Potrzebny serwis czystości i porządku
Domki dla owadów, karmniki czy budki dla ptaków nie stanowią samoobsługowych elementów małej architektury. Każda z tych konstrukcji wymaga stałego dbania o zachowanie jej czystości, prowadzenia napraw lub wymiany na nowe przy całkowitym zniszczeniu.
Każdy karmnik, poidła lub poidełka wymagają stałego zachowywania higieny poprzez usuwanie niezjedzonych resztek, mycia i napełniania czystą wodą. Podobnie jest z hotelikami dla owadów. Zastosowane komponenty jako wypełniacze wnętrza, należy regularnie wymieniać i dbać, aby konstrukcja nie została objęta pleśnią.
Warto również zwrócić uwagę, że decyzja o montażu elementów małej architektury dla zwierząt powinna być wcześniej poprzedzona rozpoznaniem terenu i oszacowaniem potrzeb zwierząt, którym chcemy pomóc. Stosowanie nadmiaru, jak np. zbyt duża ilość budek lęgowych, może przyczyniać się do zasiedlania przez osy lub szerszenie.

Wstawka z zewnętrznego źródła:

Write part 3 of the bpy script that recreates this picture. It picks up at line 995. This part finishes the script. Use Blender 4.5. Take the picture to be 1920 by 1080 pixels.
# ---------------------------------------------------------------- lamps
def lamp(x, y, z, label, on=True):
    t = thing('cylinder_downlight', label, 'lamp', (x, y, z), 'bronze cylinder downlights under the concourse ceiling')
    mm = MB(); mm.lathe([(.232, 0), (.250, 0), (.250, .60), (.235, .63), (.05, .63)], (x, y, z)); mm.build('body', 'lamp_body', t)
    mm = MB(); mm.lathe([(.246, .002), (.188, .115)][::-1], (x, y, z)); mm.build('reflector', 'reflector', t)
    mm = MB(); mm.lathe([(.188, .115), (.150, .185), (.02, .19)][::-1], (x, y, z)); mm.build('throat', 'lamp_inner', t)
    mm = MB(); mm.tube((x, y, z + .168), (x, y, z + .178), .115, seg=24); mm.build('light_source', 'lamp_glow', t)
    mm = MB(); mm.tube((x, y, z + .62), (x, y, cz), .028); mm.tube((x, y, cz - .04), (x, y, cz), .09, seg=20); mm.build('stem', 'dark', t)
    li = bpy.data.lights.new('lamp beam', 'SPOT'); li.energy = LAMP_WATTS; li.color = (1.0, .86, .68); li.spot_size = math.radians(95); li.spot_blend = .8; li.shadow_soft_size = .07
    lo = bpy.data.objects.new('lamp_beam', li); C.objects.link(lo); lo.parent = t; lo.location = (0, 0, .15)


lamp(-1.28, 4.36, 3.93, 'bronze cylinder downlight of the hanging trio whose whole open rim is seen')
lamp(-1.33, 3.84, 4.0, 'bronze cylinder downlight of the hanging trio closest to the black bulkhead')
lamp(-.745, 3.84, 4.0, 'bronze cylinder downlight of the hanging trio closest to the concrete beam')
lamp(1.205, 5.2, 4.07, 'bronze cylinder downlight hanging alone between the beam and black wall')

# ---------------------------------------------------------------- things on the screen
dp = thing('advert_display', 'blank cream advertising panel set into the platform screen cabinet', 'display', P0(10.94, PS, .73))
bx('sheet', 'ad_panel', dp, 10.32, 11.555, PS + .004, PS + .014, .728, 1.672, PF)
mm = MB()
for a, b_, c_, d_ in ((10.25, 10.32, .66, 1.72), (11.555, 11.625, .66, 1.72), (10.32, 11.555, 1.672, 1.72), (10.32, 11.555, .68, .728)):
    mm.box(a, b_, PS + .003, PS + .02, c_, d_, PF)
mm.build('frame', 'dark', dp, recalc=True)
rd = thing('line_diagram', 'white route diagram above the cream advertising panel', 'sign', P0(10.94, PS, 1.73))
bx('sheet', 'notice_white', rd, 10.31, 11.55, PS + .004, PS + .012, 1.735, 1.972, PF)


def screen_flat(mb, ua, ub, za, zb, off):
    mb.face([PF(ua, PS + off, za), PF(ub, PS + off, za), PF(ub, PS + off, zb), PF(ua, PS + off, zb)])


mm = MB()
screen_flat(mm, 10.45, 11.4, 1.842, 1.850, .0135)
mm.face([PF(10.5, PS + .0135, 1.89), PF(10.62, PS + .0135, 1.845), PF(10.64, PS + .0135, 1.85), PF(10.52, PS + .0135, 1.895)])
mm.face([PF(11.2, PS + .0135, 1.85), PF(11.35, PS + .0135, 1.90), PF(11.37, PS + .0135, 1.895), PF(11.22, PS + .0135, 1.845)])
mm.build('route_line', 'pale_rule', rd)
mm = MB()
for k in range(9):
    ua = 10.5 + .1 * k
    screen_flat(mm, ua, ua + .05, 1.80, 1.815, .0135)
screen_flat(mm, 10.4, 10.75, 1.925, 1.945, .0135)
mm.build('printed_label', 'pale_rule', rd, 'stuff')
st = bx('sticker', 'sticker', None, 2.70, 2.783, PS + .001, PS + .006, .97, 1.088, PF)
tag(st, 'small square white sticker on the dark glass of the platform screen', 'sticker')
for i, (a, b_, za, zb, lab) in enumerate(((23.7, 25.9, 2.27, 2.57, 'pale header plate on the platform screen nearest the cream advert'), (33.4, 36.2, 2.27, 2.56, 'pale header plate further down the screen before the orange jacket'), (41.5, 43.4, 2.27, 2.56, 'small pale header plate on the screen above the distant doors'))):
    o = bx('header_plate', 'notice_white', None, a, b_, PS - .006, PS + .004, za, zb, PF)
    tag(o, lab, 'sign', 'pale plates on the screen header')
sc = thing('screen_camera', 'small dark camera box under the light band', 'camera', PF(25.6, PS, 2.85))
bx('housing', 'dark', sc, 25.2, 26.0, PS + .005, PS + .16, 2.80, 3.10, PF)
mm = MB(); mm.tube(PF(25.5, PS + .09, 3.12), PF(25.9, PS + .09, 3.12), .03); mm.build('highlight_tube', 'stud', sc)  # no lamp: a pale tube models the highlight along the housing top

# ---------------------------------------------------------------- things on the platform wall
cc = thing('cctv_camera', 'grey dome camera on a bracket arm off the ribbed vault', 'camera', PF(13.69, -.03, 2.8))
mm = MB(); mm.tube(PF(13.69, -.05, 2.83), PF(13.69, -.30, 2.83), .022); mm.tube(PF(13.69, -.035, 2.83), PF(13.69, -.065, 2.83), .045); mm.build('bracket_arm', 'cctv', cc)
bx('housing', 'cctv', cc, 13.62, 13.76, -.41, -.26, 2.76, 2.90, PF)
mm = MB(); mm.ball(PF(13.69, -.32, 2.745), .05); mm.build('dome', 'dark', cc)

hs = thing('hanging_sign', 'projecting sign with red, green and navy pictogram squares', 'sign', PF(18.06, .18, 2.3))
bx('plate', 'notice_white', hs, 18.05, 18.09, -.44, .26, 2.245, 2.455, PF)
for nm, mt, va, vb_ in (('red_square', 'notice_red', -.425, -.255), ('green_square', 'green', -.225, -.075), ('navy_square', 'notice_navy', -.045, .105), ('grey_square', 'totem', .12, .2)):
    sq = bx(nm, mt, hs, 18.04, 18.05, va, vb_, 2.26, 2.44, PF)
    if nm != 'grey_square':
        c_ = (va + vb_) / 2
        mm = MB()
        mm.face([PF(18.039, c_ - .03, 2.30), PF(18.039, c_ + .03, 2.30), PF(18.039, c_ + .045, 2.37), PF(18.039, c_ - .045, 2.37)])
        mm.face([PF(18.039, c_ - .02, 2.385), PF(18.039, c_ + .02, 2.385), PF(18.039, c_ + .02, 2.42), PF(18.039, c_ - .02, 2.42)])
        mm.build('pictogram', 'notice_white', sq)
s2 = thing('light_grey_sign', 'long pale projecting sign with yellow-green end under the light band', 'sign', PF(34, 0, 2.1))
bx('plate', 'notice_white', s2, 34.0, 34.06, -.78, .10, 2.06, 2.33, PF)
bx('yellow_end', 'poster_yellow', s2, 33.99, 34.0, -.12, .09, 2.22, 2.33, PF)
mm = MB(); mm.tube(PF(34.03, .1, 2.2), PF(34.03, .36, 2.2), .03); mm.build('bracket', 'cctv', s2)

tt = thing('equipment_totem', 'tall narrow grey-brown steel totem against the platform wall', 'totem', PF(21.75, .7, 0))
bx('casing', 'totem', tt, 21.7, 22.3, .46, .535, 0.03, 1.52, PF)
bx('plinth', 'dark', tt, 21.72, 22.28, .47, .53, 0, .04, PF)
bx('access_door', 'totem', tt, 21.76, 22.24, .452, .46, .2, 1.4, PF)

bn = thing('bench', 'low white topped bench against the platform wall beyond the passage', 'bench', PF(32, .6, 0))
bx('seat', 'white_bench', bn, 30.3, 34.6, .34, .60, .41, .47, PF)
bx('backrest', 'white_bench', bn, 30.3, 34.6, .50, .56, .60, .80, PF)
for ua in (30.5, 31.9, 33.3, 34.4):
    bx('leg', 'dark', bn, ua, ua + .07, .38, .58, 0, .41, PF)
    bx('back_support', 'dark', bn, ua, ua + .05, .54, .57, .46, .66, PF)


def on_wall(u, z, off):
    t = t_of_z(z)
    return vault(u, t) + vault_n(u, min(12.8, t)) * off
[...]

Niestety sąsiedztwo żądlących owadów nie jest najlepsze dla większości ptaków, a tym samym budki nie zostaną zasiedlone. Montując małą architekturę dla zwierząt, w szczególności wspomagającą ich rozmnażanie, koniecznie należy określić zasobność bazy pokarmowej tych zwierząt w najbliższym sąsiedztwie.
Nie można montować budek lęgowych dla jerzyków, jeśli wszelkiego rodzaju meszki i komary, którymi się odżywiają, nie są obecne w miejscu ich instalowania. Mała architektura ma służyć zwierzętom, a nie promocji "proekologicznej" akcji w postaci kolorowych zdjęć.